> **TASK STATEMENT**
Leaving the pictures aside, transcribe every line below exactly.

--- START ---

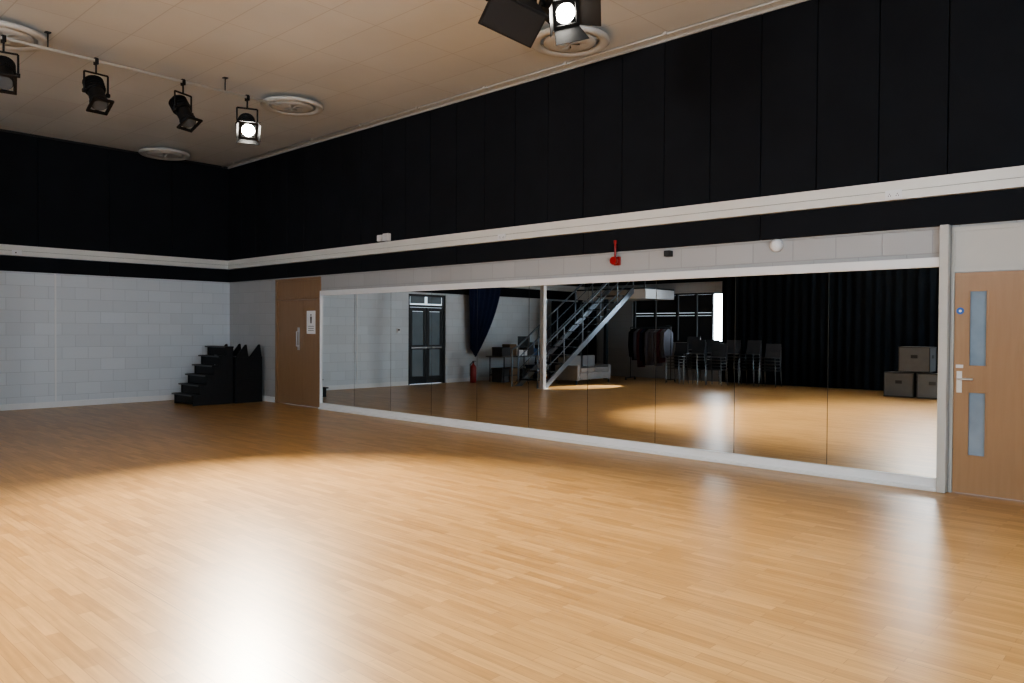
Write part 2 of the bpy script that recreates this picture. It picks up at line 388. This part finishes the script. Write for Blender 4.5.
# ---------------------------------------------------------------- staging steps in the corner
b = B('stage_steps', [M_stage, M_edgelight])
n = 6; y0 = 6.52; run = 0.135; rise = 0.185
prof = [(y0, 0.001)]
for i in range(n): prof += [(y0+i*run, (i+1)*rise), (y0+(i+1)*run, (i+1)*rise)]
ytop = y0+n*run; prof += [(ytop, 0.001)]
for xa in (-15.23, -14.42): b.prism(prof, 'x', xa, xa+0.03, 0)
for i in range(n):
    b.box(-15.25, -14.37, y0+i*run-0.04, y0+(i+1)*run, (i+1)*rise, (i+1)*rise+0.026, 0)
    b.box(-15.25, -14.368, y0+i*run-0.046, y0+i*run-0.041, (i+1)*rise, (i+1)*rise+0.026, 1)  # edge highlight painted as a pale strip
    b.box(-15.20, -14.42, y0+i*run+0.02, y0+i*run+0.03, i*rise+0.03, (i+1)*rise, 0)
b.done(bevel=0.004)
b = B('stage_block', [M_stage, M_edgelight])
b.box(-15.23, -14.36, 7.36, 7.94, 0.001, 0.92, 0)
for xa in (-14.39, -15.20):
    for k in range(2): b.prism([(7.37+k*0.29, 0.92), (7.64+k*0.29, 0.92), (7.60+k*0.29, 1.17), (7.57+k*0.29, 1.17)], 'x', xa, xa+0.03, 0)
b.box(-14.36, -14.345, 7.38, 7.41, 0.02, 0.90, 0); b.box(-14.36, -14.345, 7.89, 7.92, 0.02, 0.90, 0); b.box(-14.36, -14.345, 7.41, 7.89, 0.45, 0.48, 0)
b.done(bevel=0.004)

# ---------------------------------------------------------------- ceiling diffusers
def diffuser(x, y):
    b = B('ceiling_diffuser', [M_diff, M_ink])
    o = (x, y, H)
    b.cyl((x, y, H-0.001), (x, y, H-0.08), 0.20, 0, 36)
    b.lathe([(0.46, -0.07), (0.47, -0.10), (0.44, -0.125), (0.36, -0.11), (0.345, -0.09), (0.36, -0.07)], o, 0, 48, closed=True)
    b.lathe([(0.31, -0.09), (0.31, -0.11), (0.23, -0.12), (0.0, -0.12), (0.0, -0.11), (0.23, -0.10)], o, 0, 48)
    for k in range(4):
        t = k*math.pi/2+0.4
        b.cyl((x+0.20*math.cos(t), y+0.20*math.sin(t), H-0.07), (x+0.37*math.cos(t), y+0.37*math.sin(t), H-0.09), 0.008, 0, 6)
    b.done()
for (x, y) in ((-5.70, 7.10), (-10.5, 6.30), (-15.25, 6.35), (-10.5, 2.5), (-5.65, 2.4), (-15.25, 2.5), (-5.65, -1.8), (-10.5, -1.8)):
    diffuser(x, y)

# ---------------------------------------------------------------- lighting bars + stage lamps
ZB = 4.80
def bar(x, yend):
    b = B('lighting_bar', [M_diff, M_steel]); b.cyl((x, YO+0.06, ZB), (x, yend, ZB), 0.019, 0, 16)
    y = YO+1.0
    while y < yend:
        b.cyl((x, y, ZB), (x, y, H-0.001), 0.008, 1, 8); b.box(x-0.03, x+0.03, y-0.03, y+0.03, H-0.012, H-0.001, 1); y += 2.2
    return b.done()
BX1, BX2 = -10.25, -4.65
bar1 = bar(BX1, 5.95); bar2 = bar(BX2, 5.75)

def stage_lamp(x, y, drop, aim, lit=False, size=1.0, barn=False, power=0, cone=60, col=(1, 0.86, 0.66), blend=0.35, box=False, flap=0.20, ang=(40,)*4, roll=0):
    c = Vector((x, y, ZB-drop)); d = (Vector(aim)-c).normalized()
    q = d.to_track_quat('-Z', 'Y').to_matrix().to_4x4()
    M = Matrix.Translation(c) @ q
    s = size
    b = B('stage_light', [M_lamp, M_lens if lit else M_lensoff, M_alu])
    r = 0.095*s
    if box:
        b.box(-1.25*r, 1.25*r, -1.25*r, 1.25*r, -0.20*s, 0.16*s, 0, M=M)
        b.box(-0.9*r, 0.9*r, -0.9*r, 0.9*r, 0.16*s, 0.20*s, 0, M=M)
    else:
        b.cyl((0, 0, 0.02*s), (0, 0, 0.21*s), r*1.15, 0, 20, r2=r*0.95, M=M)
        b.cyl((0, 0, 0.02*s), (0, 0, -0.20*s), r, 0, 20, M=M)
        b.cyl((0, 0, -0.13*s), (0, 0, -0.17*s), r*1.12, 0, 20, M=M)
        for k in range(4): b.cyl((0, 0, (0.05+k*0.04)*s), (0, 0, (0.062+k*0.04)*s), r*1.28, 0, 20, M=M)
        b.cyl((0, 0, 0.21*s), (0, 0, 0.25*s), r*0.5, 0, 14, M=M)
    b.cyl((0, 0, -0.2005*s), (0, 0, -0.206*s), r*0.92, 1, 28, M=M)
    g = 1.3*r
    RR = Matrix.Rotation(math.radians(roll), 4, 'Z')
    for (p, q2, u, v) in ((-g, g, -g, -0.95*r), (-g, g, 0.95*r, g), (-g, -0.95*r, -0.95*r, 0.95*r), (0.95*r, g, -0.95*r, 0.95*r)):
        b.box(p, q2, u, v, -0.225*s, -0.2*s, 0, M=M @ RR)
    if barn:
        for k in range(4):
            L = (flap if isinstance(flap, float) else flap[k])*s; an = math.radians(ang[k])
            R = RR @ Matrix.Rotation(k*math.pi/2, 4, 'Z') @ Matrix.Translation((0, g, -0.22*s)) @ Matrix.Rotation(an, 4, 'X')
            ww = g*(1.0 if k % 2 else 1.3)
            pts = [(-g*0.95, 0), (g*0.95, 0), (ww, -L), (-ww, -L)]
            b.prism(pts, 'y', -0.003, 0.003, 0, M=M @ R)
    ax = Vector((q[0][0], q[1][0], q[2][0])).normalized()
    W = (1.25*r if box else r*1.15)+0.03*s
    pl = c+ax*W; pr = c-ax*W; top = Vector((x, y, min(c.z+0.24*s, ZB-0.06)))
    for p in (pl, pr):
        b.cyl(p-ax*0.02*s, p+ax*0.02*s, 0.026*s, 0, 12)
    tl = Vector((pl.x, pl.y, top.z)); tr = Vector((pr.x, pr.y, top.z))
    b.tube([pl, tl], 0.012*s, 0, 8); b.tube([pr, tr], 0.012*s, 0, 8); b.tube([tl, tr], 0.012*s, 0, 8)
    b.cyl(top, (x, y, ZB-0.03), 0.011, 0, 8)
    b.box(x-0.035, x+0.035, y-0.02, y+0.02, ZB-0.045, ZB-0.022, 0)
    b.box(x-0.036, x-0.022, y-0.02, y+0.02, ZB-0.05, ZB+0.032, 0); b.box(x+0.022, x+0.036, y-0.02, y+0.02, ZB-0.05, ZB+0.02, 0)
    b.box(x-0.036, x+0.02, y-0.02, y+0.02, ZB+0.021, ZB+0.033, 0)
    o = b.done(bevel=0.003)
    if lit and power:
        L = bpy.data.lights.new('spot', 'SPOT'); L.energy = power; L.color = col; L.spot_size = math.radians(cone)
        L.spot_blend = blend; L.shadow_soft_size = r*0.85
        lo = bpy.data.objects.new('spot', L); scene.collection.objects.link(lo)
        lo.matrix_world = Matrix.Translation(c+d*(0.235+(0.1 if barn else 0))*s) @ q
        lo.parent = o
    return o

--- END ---

> **TASK SOLUTION**
Write part 2 of the bpy script that recreates this picture. It picks up at line 388. This part finishes the script. Write for Blender 4.5.
# ---------------------------------------------------------------- staging steps in the corner
b = B('stage_steps', [M_stage, M_edgelight])
n = 6; y0 = 6.52; run = 0.135; rise = 0.185
prof = [(y0, 0.001)]
for i in range(n): prof += [(y0+i*run, (i+1)*rise), (y0+(i+1)*run, (i+1)*rise)]
ytop = y0+n*run; prof += [(ytop, 0.001)]
for xa in (-15.23, -14.42): b.prism(prof, 'x', xa, xa+0.03, 0)
for i in range(n):
    b.box(-15.25, -14.37, y0+i*run-0.04, y0+(i+1)*run, (i+1)*rise, (i+1)*rise+0.026, 0)
    b.box(-15.25, -14.368, y0+i*run-0.046, y0+i*run-0.041, (i+1)*rise, (i+1)*rise+0.026, 1)  # edge highlight painted as a pale strip
    b.box(-15.20, -14.42, y0+i*run+0.02, y0+i*run+0.03, i*rise+0.03, (i+1)*rise, 0)
b.done(bevel=0.004)
b = B('stage_block', [M_stage, M_edgelight])
b.box(-15.23, -14.36, 7.36, 7.94, 0.001, 0.92, 0)
for xa in (-14.39, -15.20):
    for k in range(2): b.prism([(7.37+k*0.29, 0.92), (7.64+k*0.29, 0.92), (7.60+k*0.29, 1.17), (7.57+k*0.29, 1.17)], 'x', xa, xa+0.03, 0)
b.box(-14.36, -14.345, 7.38, 7.41, 0.02, 0.90, 0); b.box(-14.36, -14.345, 7.89, 7.92, 0.02, 0.90, 0); b.box(-14.36, -14.345, 7.41, 7.89, 0.45, 0.48, 0)
b.done(bevel=0.004)

# ---------------------------------------------------------------- ceiling diffusers
def diffuser(x, y):
    b = B('ceiling_diffuser', [M_diff, M_ink])
    o = (x, y, H)
    b.cyl((x, y, H-0.001), (x, y, H-0.08), 0.20, 0, 36)
    b.lathe([(0.46, -0.07), (0.47, -0.10), (0.44, -0.125), (0.36, -0.11), (0.345, -0.09), (0.36, -0.07)], o, 0, 48, closed=True)
    b.lathe([(0.31, -0.09), (0.31, -0.11), (0.23, -0.12), (0.0, -0.12), (0.0, -0.11), (0.23, -0.10)], o, 0, 48)
    for k in range(4):
        t = k*math.pi/2+0.4
        b.cyl((x+0.20*math.cos(t), y+0.20*math.sin(t), H-0.07), (x+0.37*math.cos(t), y+0.37*math.sin(t), H-0.09), 0.008, 0, 6)
    b.done()
for (x, y) in ((-5.70, 7.10), (-10.5, 6.30), (-15.25, 6.35), (-10.5, 2.5), (-5.65, 2.4), (-15.25, 2.5), (-5.65, -1.8), (-10.5, -1.8)):
    diffuser(x, y)

# ---------------------------------------------------------------- lighting bars + stage lamps
ZB = 4.80
def bar(x, yend):
    b = B('lighting_bar', [M_diff, M_steel]); b.cyl((x, YO+0.06, ZB), (x, yend, ZB), 0.019, 0, 16)
    y = YO+1.0
    while y < yend:
        b.cyl((x, y, ZB), (x, y, H-0.001), 0.008, 1, 8); b.box(x-0.03, x+0.03, y-0.03, y+0.03, H-0.012, H-0.001, 1); y += 2.2
    return b.done()
BX1, BX2 = -10.25, -4.65
bar1 = bar(BX1, 5.95); bar2 = bar(BX2, 5.75)

def stage_lamp(x, y, drop, aim, lit=False, size=1.0, barn=False, power=0, cone=60, col=(1, 0.86, 0.66), blend=0.35, box=False, flap=0.20, ang=(40,)*4, roll=0):
    c = Vector((x, y, ZB-drop)); d = (Vector(aim)-c).normalized()
    q = d.to_track_quat('-Z', 'Y').to_matrix().to_4x4()
    M = Matrix.Translation(c) @ q
    s = size
    b = B('stage_light', [M_lamp, M_lens if lit else M_lensoff, M_alu])
    r = 0.095*s
    if box:
        b.box(-1.25*r, 1.25*r, -1.25*r, 1.25*r, -0.20*s, 0.16*s, 0, M=M)
        b.box(-0.9*r, 0.9*r, -0.9*r, 0.9*r, 0.16*s, 0.20*s, 0, M=M)
    else:
        b.cyl((0, 0, 0.02*s), (0, 0, 0.21*s), r*1.15, 0, 20, r2=r*0.95, M=M)
        b.cyl((0, 0, 0.02*s), (0, 0, -0.20*s), r, 0, 20, M=M)
        b.cyl((0, 0, -0.13*s), (0, 0, -0.17*s), r*1.12, 0, 20, M=M)
        for k in range(4): b.cyl((0, 0, (0.05+k*0.04)*s), (0, 0, (0.062+k*0.04)*s), r*1.28, 0, 20, M=M)
        b.cyl((0, 0, 0.21*s), (0, 0, 0.25*s), r*0.5, 0, 14, M=M)
    b.cyl((0, 0, -0.2005*s), (0, 0, -0.206*s), r*0.92, 1, 28, M=M)
    g = 1.3*r
    RR = Matrix.Rotation(math.radians(roll), 4, 'Z')
    for (p, q2, u, v) in ((-g, g, -g, -0.95*r), (-g, g, 0.95*r, g), (-g, -0.95*r, -0.95*r, 0.95*r), (0.95*r, g, -0.95*r, 0.95*r)):
        b.box(p, q2, u, v, -0.225*s, -0.2*s, 0, M=M @ RR)
    if barn:
        for k in range(4):
            L = (flap if isinstance(flap, float) else flap[k])*s; an = math.radians(ang[k])
            R = RR @ Matrix.Rotation(k*math.pi/2, 4, 'Z') @ Matrix.Translation((0, g, -0.22*s)) @ Matrix.Rotation(an, 4, 'X')
            ww = g*(1.0 if k % 2 else 1.3)
            pts = [(-g*0.95, 0), (g*0.95, 0), (ww, -L), (-ww, -L)]
            b.prism(pts, 'y', -0.003, 0.003, 0, M=M @ R)
    ax = Vector((q[0][0], q[1][0], q[2][0])).normalized()
    W = (1.25*r if box else r*1.15)+0.03*s
    pl = c+ax*W; pr = c-ax*W; top = Vector((x, y, min(c.z+0.24*s, ZB-0.06)))
    for p in (pl, pr):
        b.cyl(p-ax*0.02*s, p+ax*0.02*s, 0.026*s, 0, 12)
    tl = Vector((pl.x, pl.y, top.z)); tr = Vector((pr.x, pr.y, top.z))
    b.tube([pl, tl], 0.012*s, 0, 8); b.tube([pr, tr], 0.012*s, 0, 8); b.tube([tl, tr], 0.012*s, 0, 8)
    b.cyl(top, (x, y, ZB-0.03), 0.011, 0, 8)
    b.box(x-0.035, x+0.035, y-0.02, y+0.02, ZB-0.045, ZB-0.022, 0)
    b.box(x-0.036, x-0.022, y-0.02, y+0.02, ZB-0.05, ZB+0.032, 0); b.box(x+0.022, x+0.036, y-0.02, y+0.02, ZB-0.05, ZB+0.02, 0)
    b.box(x-0.036, x+0.02, y-0.02, y+0.02, ZB+0.021, ZB+0.033, 0)
    o = b.done(bevel=0.003)
    if lit and power:
        L = bpy.data.lights.new('spot', 'SPOT'); L.energy = power; L.color = col; L.spot_size = math.radians(cone)
        L.spot_blend = blend; L.shadow_soft_size = r*0.85
        lo = bpy.data.objects.new('spot', L); scene.collection.objects.link(lo)
        lo.matrix_world = Matrix.Translation(c+d*(0.235+(0.1 if barn else 0))*s) @ q
        lo.parent = o
    return o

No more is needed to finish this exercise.